**TASK TO COMPLETE:** Sort through the data and copy the lines holding the word "scene".

**SUPPLIED MATERIAL:**
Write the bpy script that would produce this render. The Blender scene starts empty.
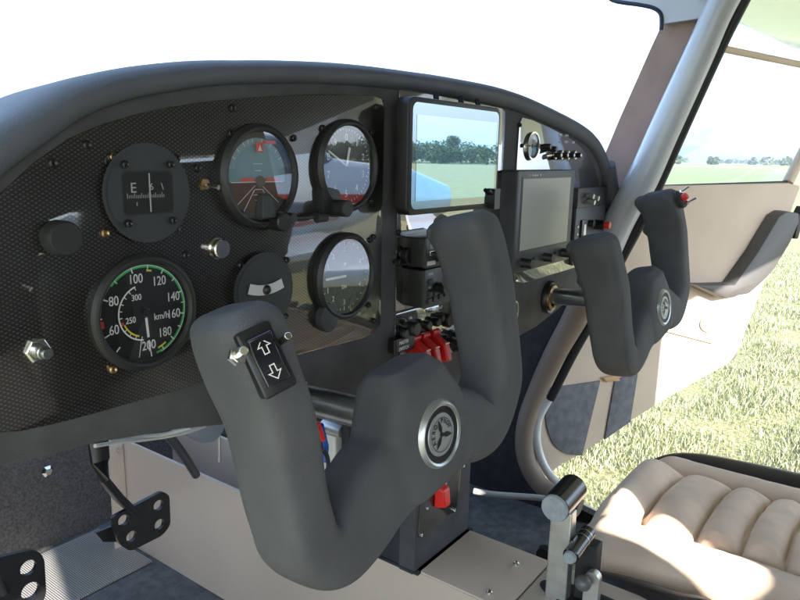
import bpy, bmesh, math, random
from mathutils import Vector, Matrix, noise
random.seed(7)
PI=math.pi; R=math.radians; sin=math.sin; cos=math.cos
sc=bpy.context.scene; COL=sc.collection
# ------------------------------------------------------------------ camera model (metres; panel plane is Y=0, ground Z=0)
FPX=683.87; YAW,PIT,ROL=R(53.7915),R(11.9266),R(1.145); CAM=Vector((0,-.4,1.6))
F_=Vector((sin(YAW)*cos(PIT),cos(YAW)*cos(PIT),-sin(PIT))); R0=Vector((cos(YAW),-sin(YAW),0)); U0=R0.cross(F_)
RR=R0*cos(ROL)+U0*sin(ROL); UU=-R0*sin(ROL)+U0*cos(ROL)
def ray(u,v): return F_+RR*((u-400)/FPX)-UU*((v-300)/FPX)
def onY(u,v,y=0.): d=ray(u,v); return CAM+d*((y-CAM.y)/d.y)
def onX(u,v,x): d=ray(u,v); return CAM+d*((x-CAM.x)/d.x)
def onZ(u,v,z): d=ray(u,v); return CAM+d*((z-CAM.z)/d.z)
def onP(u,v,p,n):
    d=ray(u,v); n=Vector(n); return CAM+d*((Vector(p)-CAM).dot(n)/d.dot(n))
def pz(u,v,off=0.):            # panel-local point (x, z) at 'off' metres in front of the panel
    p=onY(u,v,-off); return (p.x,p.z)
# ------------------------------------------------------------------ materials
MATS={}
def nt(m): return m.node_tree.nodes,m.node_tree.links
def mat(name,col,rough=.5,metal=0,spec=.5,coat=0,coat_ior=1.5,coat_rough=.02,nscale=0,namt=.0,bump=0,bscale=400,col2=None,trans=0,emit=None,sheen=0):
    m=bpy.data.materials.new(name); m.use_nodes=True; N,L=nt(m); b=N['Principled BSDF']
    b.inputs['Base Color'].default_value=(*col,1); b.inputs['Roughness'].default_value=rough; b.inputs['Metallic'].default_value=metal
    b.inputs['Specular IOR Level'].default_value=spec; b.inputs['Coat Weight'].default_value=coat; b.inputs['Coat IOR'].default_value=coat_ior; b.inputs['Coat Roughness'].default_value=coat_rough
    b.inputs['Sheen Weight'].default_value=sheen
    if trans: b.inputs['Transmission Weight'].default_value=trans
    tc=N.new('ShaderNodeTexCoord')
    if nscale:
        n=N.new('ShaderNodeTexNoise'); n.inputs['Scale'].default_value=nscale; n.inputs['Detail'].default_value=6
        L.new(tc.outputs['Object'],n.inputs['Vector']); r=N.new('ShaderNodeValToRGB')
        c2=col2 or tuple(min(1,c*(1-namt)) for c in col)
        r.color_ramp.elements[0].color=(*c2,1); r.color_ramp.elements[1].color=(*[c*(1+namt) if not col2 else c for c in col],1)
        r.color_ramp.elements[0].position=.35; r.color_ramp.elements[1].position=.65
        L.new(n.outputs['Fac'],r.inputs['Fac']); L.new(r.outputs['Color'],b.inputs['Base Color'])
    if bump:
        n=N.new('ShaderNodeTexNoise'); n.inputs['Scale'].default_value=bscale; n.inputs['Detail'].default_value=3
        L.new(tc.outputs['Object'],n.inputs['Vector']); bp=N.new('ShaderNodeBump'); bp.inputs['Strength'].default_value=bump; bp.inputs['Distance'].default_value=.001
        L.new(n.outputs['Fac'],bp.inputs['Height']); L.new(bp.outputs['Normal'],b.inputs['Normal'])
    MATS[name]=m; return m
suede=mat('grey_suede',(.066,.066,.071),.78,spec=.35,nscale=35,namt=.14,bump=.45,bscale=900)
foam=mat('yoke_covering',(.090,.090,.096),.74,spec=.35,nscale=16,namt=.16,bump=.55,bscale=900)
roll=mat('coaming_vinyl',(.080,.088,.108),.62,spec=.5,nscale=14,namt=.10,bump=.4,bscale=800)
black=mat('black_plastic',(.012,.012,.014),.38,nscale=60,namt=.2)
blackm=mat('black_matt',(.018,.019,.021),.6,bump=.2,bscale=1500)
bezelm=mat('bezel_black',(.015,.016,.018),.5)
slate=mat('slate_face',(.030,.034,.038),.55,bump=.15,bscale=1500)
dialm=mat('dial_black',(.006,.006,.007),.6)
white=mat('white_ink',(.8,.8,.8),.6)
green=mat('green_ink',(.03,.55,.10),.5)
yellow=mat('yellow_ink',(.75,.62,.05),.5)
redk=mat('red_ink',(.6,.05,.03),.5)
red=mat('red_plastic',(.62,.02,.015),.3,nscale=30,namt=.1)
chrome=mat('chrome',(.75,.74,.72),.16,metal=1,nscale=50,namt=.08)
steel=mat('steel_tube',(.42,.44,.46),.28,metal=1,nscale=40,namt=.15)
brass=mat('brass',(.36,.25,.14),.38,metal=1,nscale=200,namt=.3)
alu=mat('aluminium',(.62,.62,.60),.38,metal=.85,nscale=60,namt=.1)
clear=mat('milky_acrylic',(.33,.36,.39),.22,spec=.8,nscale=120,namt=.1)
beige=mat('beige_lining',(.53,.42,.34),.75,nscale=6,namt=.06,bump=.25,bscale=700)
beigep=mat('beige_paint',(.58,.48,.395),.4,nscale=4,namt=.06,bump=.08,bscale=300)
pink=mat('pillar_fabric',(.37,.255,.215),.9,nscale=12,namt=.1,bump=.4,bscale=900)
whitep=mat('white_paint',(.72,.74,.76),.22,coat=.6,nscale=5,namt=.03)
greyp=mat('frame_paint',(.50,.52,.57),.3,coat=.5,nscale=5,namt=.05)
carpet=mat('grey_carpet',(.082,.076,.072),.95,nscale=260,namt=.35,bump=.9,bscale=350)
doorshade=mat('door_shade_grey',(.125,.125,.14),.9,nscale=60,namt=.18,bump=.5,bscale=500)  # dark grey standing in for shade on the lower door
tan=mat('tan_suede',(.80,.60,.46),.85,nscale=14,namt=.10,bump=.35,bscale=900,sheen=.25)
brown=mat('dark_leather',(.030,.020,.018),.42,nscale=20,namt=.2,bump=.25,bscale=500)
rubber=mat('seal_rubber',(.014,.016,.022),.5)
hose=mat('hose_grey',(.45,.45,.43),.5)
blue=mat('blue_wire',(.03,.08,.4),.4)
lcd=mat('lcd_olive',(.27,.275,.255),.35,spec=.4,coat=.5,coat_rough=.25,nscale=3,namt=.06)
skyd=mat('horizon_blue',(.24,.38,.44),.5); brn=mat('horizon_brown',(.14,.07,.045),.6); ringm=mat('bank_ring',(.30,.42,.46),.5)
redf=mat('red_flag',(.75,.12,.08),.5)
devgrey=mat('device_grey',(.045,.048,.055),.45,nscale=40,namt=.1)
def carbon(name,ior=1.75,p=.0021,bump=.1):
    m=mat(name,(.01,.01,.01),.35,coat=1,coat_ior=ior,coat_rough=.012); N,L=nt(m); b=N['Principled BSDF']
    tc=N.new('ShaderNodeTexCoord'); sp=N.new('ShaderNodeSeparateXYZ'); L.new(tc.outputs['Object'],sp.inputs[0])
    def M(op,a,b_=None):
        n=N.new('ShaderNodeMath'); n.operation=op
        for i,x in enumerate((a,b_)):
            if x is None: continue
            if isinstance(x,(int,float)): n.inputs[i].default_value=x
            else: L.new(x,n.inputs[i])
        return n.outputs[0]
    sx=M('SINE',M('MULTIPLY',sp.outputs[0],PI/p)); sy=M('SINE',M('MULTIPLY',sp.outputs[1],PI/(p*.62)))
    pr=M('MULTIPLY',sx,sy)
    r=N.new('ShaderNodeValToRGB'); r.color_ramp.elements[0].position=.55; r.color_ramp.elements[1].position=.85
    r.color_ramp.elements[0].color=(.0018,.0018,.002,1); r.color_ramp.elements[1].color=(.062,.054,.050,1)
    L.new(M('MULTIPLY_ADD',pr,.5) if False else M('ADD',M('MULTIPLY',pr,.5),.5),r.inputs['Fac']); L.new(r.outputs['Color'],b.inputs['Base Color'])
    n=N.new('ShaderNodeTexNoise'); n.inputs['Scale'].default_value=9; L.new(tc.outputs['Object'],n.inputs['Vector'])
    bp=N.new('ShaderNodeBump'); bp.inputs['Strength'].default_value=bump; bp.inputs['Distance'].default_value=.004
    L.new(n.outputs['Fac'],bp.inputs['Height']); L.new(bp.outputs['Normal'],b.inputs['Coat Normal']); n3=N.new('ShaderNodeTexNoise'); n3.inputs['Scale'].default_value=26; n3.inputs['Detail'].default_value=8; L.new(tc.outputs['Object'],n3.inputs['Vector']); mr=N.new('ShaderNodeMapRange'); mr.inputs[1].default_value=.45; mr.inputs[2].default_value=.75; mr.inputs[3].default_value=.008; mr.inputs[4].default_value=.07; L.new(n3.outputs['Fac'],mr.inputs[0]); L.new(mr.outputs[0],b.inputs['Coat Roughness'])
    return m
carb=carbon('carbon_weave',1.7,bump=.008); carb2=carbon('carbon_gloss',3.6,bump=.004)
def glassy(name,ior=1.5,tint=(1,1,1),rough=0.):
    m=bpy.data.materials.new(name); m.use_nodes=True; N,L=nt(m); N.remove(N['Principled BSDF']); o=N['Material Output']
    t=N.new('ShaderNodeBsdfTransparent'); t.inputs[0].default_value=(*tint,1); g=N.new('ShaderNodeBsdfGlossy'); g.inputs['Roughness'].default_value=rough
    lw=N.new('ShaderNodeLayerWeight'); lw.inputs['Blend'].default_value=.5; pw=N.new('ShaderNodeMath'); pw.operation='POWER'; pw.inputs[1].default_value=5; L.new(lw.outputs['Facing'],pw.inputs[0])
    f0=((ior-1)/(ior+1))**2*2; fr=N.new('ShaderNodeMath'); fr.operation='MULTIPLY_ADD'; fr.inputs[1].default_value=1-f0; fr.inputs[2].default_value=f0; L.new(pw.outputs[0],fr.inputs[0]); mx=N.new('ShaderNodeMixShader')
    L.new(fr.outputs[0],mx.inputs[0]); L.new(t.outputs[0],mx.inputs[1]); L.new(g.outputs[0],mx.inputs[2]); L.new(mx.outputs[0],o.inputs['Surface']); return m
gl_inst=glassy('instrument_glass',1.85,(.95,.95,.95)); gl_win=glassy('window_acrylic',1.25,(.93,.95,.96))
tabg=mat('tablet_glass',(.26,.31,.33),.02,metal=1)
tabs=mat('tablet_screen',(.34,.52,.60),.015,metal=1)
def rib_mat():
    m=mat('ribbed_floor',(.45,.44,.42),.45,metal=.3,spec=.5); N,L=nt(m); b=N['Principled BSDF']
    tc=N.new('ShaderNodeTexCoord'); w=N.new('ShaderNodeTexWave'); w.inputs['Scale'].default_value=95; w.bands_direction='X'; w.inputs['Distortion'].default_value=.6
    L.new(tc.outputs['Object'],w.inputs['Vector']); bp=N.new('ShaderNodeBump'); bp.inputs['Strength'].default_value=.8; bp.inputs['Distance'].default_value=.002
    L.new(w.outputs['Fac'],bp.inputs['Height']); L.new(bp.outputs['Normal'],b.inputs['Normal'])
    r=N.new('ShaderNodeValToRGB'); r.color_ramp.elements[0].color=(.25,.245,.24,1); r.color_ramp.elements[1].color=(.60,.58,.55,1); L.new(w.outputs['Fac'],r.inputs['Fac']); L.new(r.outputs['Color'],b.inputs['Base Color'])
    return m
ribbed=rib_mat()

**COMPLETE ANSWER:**
Write the bpy script that would produce this render. The Blender scene starts empty.
sc=bpy.context.scene; COL=sc.collection